**Data records:**
○ ○ ○ ○

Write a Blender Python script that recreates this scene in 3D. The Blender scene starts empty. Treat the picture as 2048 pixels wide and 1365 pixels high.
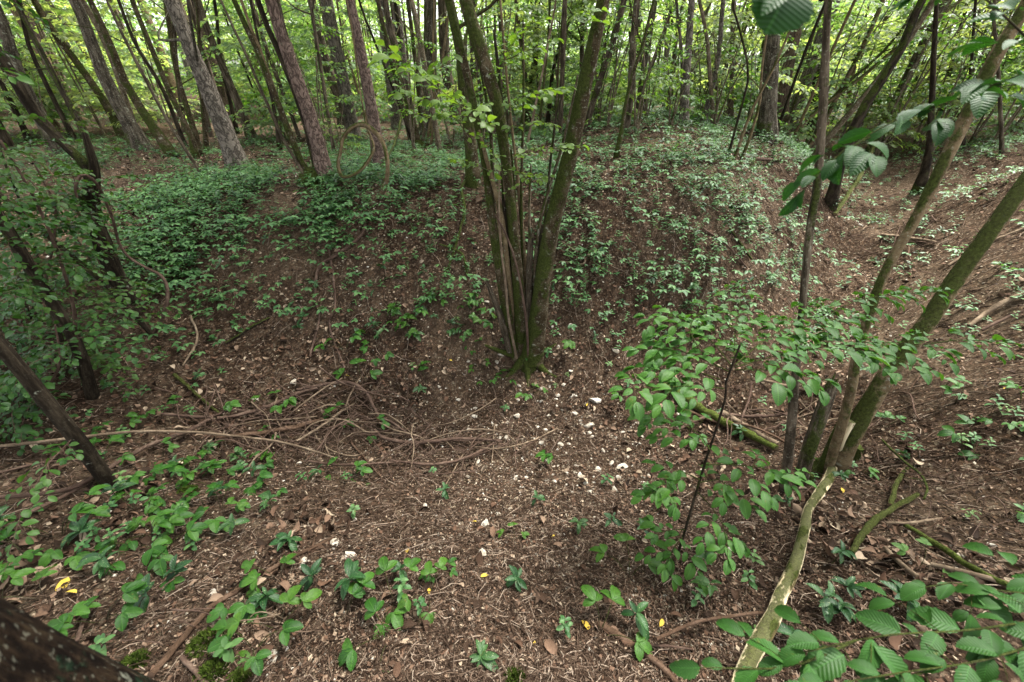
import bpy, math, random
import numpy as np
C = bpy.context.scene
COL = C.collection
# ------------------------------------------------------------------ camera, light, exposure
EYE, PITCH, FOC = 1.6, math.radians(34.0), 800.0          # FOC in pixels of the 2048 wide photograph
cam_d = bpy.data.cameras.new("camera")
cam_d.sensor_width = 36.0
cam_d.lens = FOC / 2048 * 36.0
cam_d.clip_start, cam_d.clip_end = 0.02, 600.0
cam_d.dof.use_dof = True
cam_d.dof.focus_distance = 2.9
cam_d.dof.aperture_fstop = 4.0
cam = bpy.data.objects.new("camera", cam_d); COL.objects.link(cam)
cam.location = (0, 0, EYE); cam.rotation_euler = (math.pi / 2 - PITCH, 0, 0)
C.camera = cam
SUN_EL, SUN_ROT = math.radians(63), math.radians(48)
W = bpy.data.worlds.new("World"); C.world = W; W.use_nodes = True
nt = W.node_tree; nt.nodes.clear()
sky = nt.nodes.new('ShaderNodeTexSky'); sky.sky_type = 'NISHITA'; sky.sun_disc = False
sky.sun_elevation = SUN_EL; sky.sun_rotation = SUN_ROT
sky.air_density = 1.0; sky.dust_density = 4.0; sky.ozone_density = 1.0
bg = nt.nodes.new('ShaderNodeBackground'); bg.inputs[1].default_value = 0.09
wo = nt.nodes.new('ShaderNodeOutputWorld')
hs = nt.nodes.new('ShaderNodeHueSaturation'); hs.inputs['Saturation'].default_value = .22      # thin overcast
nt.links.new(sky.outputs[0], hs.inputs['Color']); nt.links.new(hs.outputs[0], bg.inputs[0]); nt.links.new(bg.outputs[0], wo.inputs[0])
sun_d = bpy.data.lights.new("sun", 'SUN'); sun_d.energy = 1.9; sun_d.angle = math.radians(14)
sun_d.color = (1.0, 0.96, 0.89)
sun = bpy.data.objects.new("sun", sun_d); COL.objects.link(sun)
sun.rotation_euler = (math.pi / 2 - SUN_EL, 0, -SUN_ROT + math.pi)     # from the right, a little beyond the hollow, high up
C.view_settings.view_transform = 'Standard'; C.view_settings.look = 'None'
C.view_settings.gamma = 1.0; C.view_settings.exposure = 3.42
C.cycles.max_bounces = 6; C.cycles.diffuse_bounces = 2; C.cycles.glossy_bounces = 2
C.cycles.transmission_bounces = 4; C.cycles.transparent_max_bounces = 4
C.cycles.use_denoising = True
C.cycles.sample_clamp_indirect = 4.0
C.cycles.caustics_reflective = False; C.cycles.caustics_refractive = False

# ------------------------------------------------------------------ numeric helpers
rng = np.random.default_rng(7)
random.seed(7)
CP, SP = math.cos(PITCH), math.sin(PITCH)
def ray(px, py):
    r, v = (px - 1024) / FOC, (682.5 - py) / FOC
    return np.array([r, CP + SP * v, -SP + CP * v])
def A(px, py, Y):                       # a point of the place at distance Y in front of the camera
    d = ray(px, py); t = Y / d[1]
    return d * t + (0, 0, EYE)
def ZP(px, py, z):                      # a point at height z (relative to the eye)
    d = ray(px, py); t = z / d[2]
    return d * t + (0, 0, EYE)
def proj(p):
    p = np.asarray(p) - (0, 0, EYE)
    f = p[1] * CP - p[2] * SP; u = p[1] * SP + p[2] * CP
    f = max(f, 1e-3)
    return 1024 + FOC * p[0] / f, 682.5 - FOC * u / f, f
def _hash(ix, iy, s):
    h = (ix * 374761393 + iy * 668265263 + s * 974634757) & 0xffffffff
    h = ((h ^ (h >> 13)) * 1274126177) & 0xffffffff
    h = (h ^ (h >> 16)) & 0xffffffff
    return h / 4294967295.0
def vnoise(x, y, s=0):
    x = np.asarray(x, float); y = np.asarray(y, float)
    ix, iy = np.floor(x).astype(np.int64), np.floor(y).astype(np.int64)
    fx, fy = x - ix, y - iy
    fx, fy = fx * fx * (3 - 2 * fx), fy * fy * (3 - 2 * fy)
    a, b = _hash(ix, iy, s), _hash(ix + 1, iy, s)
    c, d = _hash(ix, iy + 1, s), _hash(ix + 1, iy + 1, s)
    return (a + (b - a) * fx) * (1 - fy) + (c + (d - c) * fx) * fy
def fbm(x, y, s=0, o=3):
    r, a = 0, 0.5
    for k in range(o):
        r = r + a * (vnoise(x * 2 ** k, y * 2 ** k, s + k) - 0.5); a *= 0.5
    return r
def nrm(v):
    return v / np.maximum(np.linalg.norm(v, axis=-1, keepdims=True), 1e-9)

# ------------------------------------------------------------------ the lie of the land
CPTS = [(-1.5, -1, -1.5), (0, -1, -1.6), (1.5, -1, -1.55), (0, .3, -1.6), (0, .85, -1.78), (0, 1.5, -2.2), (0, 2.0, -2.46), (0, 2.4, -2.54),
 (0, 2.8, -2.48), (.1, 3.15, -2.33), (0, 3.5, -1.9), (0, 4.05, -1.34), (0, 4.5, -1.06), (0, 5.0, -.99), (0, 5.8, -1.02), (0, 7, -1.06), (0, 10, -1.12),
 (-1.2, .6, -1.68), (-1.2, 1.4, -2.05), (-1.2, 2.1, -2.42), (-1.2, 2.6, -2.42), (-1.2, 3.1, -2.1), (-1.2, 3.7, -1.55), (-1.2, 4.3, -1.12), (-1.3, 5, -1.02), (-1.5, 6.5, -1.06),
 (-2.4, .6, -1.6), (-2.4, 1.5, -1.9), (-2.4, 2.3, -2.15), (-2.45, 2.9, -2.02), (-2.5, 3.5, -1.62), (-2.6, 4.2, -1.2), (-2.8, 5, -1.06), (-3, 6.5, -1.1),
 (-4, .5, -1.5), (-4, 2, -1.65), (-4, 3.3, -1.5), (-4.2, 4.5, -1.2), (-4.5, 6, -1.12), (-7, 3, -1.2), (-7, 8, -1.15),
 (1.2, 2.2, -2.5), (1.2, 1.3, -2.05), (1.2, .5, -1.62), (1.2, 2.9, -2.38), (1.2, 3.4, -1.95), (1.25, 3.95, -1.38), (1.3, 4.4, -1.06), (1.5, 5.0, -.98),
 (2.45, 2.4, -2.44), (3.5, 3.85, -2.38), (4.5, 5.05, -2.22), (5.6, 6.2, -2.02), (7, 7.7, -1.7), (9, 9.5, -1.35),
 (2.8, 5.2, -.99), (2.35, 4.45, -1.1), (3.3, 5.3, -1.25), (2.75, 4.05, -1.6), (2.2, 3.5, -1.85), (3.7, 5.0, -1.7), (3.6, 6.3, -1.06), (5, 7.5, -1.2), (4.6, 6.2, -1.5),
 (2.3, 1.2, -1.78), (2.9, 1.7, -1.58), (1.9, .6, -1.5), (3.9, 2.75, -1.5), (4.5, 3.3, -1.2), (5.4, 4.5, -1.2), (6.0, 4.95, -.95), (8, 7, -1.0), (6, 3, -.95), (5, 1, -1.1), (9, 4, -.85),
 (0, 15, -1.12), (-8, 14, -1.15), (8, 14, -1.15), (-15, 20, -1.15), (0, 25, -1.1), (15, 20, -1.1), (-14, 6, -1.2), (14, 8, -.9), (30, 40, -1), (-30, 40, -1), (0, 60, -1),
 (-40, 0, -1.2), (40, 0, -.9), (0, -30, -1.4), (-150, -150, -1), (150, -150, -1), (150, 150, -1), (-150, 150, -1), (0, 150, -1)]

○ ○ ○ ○

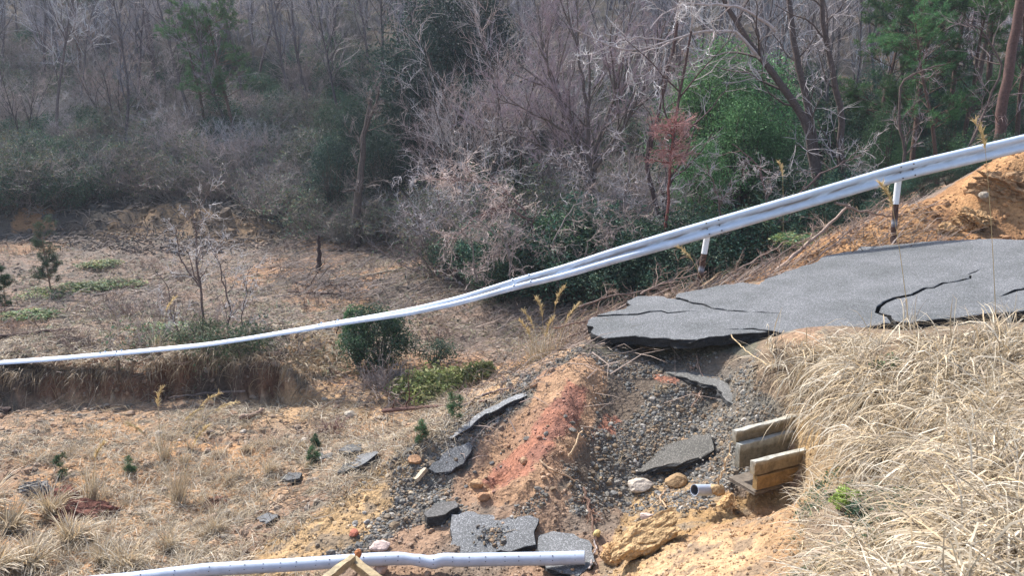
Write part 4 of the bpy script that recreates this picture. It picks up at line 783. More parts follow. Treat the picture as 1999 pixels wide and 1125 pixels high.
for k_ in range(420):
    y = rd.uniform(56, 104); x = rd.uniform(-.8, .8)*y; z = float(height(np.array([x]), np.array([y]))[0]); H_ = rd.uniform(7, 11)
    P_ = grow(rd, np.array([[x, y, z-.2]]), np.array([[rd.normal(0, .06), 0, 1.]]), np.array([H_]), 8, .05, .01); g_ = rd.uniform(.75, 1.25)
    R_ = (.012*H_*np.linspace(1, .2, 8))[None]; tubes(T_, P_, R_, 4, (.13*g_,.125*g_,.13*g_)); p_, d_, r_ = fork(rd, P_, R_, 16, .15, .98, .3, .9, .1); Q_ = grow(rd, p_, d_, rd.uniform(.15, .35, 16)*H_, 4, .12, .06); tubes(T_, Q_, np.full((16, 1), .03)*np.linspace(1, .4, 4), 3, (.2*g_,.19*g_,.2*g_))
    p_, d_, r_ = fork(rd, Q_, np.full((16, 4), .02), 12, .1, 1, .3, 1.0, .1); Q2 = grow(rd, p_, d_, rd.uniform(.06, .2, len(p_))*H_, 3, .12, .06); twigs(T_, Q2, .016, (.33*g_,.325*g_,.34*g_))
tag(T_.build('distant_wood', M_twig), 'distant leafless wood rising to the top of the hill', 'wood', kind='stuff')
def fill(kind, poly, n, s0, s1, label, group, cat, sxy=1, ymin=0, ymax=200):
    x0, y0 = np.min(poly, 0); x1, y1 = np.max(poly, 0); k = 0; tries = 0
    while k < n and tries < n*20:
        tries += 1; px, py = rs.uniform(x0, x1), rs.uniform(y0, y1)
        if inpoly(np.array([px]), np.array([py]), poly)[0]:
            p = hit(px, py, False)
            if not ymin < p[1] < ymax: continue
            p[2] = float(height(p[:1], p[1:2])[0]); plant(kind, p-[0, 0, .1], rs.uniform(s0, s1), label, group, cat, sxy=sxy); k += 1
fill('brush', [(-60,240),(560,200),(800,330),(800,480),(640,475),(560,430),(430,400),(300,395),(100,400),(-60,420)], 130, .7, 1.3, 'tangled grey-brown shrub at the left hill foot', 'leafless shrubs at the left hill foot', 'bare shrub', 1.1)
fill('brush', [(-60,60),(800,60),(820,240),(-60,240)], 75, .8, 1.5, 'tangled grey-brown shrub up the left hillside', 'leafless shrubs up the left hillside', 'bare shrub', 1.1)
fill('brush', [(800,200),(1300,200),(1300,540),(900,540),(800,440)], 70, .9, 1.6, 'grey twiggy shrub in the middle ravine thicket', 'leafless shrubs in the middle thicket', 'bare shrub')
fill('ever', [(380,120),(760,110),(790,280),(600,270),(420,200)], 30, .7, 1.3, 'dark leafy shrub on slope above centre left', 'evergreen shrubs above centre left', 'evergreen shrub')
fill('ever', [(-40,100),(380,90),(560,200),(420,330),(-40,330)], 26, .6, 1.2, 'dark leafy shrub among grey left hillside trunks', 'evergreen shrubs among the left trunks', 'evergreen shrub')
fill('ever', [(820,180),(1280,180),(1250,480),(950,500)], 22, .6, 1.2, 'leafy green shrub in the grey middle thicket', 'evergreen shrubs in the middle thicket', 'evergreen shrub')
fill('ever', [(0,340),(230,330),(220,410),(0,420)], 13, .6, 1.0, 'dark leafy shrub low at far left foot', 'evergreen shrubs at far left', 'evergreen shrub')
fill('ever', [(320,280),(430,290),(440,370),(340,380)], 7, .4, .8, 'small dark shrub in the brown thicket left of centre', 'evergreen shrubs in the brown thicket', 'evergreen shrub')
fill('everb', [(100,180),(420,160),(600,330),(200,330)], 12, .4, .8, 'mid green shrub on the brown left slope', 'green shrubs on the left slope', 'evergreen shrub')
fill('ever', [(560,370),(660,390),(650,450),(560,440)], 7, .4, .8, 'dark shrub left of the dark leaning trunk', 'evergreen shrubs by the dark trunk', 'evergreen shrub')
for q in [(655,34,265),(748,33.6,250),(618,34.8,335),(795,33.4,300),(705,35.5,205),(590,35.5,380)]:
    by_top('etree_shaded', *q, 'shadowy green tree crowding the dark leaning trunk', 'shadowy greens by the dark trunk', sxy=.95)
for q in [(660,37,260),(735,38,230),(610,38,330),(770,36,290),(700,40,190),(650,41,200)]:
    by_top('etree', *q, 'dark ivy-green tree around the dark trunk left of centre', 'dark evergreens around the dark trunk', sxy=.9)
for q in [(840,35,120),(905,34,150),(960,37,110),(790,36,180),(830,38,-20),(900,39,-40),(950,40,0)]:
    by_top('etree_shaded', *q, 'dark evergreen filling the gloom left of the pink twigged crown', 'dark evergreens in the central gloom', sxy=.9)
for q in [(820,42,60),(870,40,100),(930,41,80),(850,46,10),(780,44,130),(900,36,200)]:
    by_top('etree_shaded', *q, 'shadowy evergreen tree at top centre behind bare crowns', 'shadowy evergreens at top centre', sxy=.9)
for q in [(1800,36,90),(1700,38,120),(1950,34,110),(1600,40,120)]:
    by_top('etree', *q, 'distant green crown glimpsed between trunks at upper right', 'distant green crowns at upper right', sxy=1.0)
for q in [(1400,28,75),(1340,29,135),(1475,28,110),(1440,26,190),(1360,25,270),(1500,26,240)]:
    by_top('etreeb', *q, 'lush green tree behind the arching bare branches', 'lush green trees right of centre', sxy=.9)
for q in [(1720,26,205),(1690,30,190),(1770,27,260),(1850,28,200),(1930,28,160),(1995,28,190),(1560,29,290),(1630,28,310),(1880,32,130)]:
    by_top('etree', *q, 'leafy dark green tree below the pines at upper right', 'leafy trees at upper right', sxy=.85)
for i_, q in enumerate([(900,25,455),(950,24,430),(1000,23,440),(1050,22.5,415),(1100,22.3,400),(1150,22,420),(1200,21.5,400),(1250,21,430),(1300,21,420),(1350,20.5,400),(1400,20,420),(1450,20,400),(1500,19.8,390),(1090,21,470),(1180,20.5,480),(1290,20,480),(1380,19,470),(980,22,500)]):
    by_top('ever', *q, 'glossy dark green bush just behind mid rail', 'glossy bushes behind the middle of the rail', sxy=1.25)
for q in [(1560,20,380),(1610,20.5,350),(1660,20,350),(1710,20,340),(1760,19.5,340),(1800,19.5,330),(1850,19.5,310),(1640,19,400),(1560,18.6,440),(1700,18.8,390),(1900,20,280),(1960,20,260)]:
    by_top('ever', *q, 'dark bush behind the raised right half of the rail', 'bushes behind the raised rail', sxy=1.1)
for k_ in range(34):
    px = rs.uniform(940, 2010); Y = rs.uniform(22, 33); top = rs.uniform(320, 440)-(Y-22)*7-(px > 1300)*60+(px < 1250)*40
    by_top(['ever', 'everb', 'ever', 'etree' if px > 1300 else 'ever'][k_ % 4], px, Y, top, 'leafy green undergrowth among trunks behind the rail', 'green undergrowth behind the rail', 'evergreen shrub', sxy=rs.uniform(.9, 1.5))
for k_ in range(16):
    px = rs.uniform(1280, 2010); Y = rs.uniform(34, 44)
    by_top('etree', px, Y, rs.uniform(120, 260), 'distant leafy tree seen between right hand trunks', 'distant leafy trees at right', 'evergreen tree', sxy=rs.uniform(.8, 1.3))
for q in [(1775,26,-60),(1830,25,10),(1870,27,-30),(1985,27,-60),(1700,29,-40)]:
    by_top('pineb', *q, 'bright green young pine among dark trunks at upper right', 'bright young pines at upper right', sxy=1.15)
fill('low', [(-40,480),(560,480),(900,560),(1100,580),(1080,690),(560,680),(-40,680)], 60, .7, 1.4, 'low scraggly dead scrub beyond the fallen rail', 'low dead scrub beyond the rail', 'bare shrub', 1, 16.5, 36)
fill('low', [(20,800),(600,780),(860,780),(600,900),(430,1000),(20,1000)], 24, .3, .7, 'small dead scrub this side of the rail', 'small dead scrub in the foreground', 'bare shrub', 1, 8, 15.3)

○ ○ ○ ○

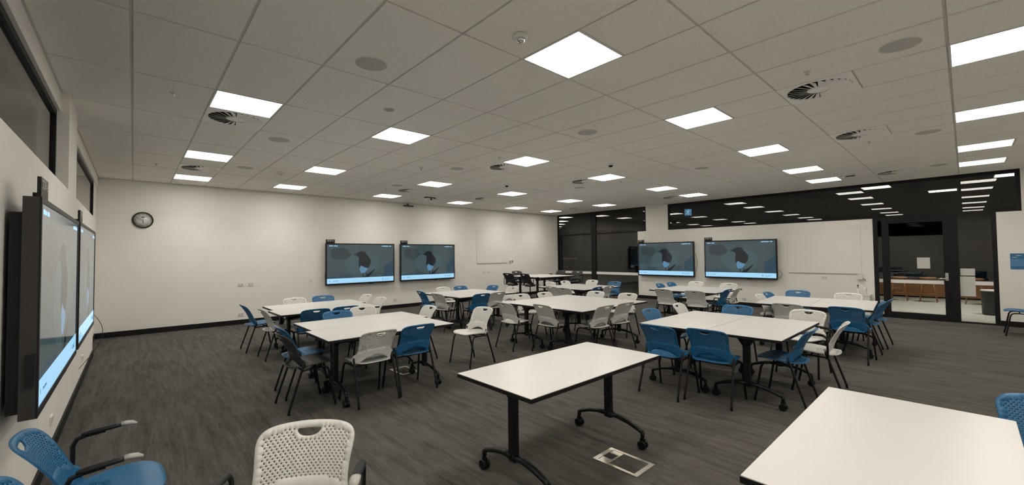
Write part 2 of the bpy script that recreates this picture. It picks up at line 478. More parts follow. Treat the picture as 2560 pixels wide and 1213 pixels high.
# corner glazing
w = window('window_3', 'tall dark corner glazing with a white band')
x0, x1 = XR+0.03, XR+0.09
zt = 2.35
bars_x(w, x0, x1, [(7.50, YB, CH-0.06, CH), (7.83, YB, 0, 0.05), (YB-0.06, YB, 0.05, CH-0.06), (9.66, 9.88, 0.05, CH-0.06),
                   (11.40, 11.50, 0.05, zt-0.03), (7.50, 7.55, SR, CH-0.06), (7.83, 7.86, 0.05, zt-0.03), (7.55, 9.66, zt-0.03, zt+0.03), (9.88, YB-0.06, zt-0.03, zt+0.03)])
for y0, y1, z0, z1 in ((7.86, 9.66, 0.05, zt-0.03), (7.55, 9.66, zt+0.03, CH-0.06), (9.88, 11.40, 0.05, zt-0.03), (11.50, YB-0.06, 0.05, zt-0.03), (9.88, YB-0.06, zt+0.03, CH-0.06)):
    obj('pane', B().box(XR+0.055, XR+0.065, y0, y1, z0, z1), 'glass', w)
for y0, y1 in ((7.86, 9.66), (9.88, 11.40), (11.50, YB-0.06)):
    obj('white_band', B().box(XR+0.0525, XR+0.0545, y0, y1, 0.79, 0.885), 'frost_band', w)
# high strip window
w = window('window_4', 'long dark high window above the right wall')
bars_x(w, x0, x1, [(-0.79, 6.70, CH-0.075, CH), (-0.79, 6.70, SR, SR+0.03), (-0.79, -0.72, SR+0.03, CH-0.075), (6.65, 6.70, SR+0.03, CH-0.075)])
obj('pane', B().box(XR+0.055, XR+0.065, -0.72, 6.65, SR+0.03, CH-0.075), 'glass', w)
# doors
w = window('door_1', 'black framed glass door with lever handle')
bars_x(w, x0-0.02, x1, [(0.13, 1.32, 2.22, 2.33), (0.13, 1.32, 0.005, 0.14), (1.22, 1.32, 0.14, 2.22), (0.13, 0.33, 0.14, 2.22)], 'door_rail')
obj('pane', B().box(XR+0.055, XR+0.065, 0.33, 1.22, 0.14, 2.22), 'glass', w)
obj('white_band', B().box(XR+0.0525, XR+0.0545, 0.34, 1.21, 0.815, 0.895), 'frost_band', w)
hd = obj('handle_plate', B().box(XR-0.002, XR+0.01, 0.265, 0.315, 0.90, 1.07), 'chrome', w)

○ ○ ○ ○

Return every line above that contains the word "wide".

Write a Blender Python script that recreates this scene in 3D. The Blender scene starts empty. Treat the picture as 2048 pixels wide and 1365 pixels high.
EYE, PITCH, FOC = 1.6, math.radians(34.0), 800.0          # FOC in pixels of the 2048 wide photograph
Write part 4 of the bpy script that recreates this picture. It picks up at line 783. More parts follow. Treat the picture as 1999 pixels wide and 1125 pixels high.
Write part 2 of the bpy script that recreates this picture. It picks up at line 478. More parts follow. Treat the picture as 2560 pixels wide and 1213 pixels high.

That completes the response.